Inputs based allocation

This is allocation to sectors in the same proportion as the amount of inputs (costs) incurred in each sector. It may give a fair and reasonable result when:

  • the main residual costs relate to managing or supporting the sectors;
  • most costs can be directly allocated to one sector or another; and
  • the residual costs are used in proportion to the inputs.

Careful consideration will however need to be given to what inputs are included in the calculation, particularly non VAT bearing elements such as staff costs.

Particular care should be taken where a business has non-VAT grouped associate companies. Buying goods and services and selling them on to the associate can have a very distortive effect. In such circumstances, it is normally appropriate to exclude goods and services sold on in the same state from the calculation.

Rather than inputs, directly attributable input tax may be a more appropriate calculation in some circumstances, though this is unlikely where there are exempt and / or zero-rated supplies received, or where staff costs are included more heavily in one sector than in others.

Transaction based allocation

This is allocation to sectors in the same proportion as the number of transactions made. Effectively the number of supplies, or significant supplies, made by the business is counted, although other things can also be counted if more appropriate.

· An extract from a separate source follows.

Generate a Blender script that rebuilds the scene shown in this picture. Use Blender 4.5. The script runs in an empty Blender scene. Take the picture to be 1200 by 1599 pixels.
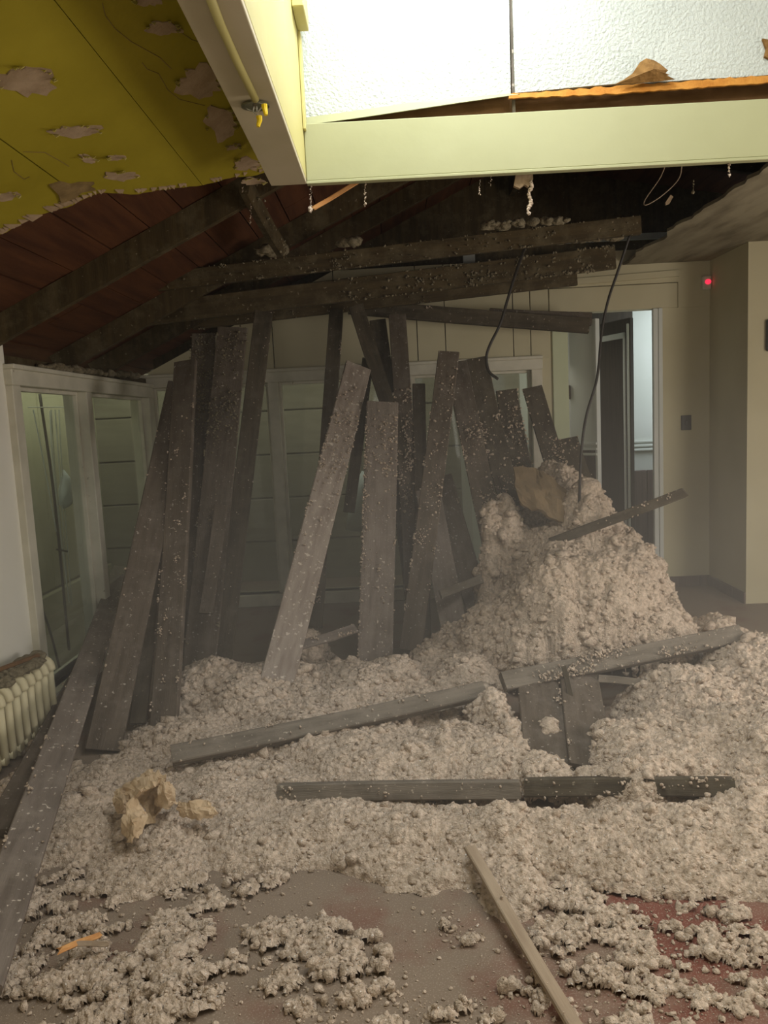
import bpy, bmesh, math, random
import numpy as np
from mathutils import Vector, Matrix

random.seed(7); RNG = np.random.default_rng(7)
scene = bpy.context.scene
col = scene.collection
rad = math.radians

# ------------------------------------------------------------------ camera
CAM_H, F = 1.55, 1200.0
Rm = Matrix.Rotation(rad(0.8), 3, 'Z') @ Matrix.Rotation(rad(90 - 6.8), 3, 'X') @ Matrix.Rotation(rad(-2.8), 3, 'Z')
cd = bpy.data.cameras.new('camera'); cam = bpy.data.objects.new('camera', cd); col.objects.link(cam)
cam.matrix_world = Matrix.Translation((0, 0, CAM_H)) @ Rm.to_4x4()
cd.sensor_fit = 'VERTICAL'; cd.sensor_height = 36.0; cd.lens = 36.0 * F / 1599.0
cd.clip_start = 0.05
scene.camera = cam

# ------------------------------------------------------------------ world, lights, exposure
w = bpy.data.worlds.new('overcast_sky'); scene.world = w; w.use_nodes = True
bg = w.node_tree.nodes['Background']
bg.inputs[0].default_value = (0.80, 0.90, 1.0, 1); bg.inputs[1].default_value = 0.6
scene.view_settings.view_transform = 'Standard'; scene.view_settings.look = 'None'
scene.view_settings.gamma = 1.0; scene.view_settings.use_curve_mapping = False
scene.view_settings.exposure = 0.0
scene.cycles.max_bounces = 6; scene.cycles.diffuse_bounces = 4; scene.cycles.transparent_max_bounces = 12
scene.cycles.volume_bounces = 0; scene.cycles.volume_step_rate = 3.0

def area(name, loc, target, sx, sy, power, color):
    l = bpy.data.lights.new(name, 'AREA'); l.shape = 'RECTANGLE'; l.size = sx; l.size_y = sy
    l.energy = power; l.color = color
    o = bpy.data.objects.new(name, l); col.objects.link(o); o.location = loc
    o.rotation_euler = (Vector(target) - Vector(loc)).to_track_quat('-Z', 'Y').to_euler()
    return o
area('daylight_skylight', (0.22, 2.72, 3.60), (0.20, 2.97, 0), 0.7, 0.3, 33, (0.90, 0.97, 1.0))
area('daylight_skylight_front', (1.2, 1.35, 3.72), (0.9, 1.7, 0), 1.7, 1.2, 56, (1.0, 0.95, 0.86))
area('daylight_front_window', (0.6, -2.8, 1.35), (0.6, 3.0, 0.6), 3.4, 1.3, 24, (1.0, 0.89, 0.71))
area('daylight_right_window', (3.9, 2.4, 1.25), (0.0, 3.3, 0.3), 1.8, 1.2, 76, (1.0, 0.89, 0.79))
area('hall_fill', (2.9, 7.2, 2.0), (1.6, 7.6, 1.6), 0.6, 1.4, 10, (0.85, 0.95, 1.0))  # added lamp inside the closed hall, brightens its wall
area('porch_fill', (-2.36, 5.9, 2.16), (-2.95, 5.9, 1.0), 3.0, 0.22, 16, (1.0, 0.98, 0.80))  # added lamp hidden above the window head, brightens the porch wall
area('yard_fill', (-0.1, 6.86, 2.05), (-0.1, 7.6, 1.0), 3.4, 0.2, 9, (1.0, 0.95, 0.82))  # added lamp out of view, brightens the boards beyond the back window

# ------------------------------------------------------------------ pixel-to-place helpers (1200x1599 frame, real depth)
O = Vector((0, 0, CAM_H))
def ray(px, py): return Rm @ Vector(((px - 600) / F, (799.5 - py) / F, -1.0))
def atY(px, py, Y): d = ray(px, py); return O + d * (Y / d.y)
def atX(px, py, X): d = ray(px, py); return O + d * (X / d.x)
def atZ(px, py, z): d = ray(px, py); return O + d * ((z - CAM_H) / d.z)
def atP(px, py, p, n): d = ray(px, py); n = Vector(n); return O + d * ((Vector(p) - O).dot(n) / d.dot(n))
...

Although this is not a common allocation method, it may be appropriate where many of the input tax bearing costs can be directly allocated to one business activity or another, and residual costs are used in proportion to the number of transactions.

When approving or directing a transaction based method, it is essential that both parties agree what will or will not be treated as a transaction, and that this is set out unambiguously in the special method letter. There are no simple answers as to what should be considered a transaction and what should not, it will depend on the supplies made, and how costs are used in making them.